■ Information shown
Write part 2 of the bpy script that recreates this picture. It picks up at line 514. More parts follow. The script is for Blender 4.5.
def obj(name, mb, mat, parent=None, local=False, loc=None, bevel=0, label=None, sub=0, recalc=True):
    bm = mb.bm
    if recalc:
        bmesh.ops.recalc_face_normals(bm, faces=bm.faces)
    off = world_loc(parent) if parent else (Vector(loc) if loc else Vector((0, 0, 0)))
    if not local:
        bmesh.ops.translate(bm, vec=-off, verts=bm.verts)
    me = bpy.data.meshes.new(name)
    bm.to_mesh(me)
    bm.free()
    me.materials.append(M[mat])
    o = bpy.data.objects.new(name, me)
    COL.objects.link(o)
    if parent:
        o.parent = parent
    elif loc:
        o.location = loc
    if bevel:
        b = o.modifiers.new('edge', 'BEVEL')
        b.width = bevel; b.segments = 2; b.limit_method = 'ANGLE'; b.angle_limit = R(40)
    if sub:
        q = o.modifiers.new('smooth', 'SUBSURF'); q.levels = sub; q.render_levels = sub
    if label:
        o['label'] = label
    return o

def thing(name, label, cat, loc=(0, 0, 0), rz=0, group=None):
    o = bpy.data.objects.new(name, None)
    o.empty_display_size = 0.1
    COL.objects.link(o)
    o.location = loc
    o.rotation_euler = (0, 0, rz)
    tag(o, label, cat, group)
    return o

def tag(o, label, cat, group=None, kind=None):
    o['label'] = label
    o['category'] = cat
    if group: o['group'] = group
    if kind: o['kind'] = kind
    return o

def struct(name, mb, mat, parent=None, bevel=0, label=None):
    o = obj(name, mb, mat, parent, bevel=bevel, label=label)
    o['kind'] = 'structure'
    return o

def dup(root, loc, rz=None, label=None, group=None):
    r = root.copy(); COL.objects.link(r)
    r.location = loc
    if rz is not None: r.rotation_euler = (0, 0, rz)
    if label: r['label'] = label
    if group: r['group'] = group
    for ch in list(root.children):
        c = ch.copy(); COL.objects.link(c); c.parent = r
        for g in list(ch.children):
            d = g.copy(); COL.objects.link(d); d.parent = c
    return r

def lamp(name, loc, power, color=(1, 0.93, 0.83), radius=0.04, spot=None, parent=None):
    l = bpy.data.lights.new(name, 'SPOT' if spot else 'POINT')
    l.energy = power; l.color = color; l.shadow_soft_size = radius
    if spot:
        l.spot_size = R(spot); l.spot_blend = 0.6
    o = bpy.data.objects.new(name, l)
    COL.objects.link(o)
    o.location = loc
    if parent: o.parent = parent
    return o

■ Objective
The listing above must be transcribed exactly, line by line.

■ Answer for this exercise
Write part 2 of the bpy script that recreates this picture. It picks up at line 514. More parts follow. The script is for Blender 4.5.
def obj(name, mb, mat, parent=None, local=False, loc=None, bevel=0, label=None, sub=0, recalc=True):
    bm = mb.bm
    if recalc:
        bmesh.ops.recalc_face_normals(bm, faces=bm.faces)
    off = world_loc(parent) if parent else (Vector(loc) if loc else Vector((0, 0, 0)))
    if not local:
        bmesh.ops.translate(bm, vec=-off, verts=bm.verts)
    me = bpy.data.meshes.new(name)
    bm.to_mesh(me)
    bm.free()
    me.materials.append(M[mat])
    o = bpy.data.objects.new(name, me)
    COL.objects.link(o)
    if parent:
        o.parent = parent
    elif loc:
        o.location = loc
    if bevel:
        b = o.modifiers.new('edge', 'BEVEL')
        b.width = bevel; b.segments = 2; b.limit_method = 'ANGLE'; b.angle_limit = R(40)
    if sub:
        q = o.modifiers.new('smooth', 'SUBSURF'); q.levels = sub; q.render_levels = sub
    if label:
        o['label'] = label
    return o

def thing(name, label, cat, loc=(0, 0, 0), rz=0, group=None):
    o = bpy.data.objects.new(name, None)
    o.empty_display_size = 0.1
    COL.objects.link(o)
    o.location = loc
    o.rotation_euler = (0, 0, rz)
    tag(o, label, cat, group)
    return o

def tag(o, label, cat, group=None, kind=None):
    o['label'] = label
    o['category'] = cat
    if group: o['group'] = group
    if kind: o['kind'] = kind
    return o

def struct(name, mb, mat, parent=None, bevel=0, label=None):
    o = obj(name, mb, mat, parent, bevel=bevel, label=label)
    o['kind'] = 'structure'
    return o

def dup(root, loc, rz=None, label=None, group=None):
    r = root.copy(); COL.objects.link(r)
    r.location = loc
    if rz is not None: r.rotation_euler = (0, 0, rz)
    if label: r['label'] = label
    if group: r['group'] = group
    for ch in list(root.children):
        c = ch.copy(); COL.objects.link(c); c.parent = r
        for g in list(ch.children):
            d = g.copy(); COL.objects.link(d); d.parent = c
    return r

def lamp(name, loc, power, color=(1, 0.93, 0.83), radius=0.04, spot=None, parent=None):
    l = bpy.data.lights.new(name, 'SPOT' if spot else 'POINT')
    l.energy = power; l.color = color; l.shadow_soft_size = radius
    if spot:
        l.spot_size = R(spot); l.spot_blend = 0.6
    o = bpy.data.objects.new(name, l)
    COL.objects.link(o)
    o.location = loc
    if parent: o.parent = parent
    return o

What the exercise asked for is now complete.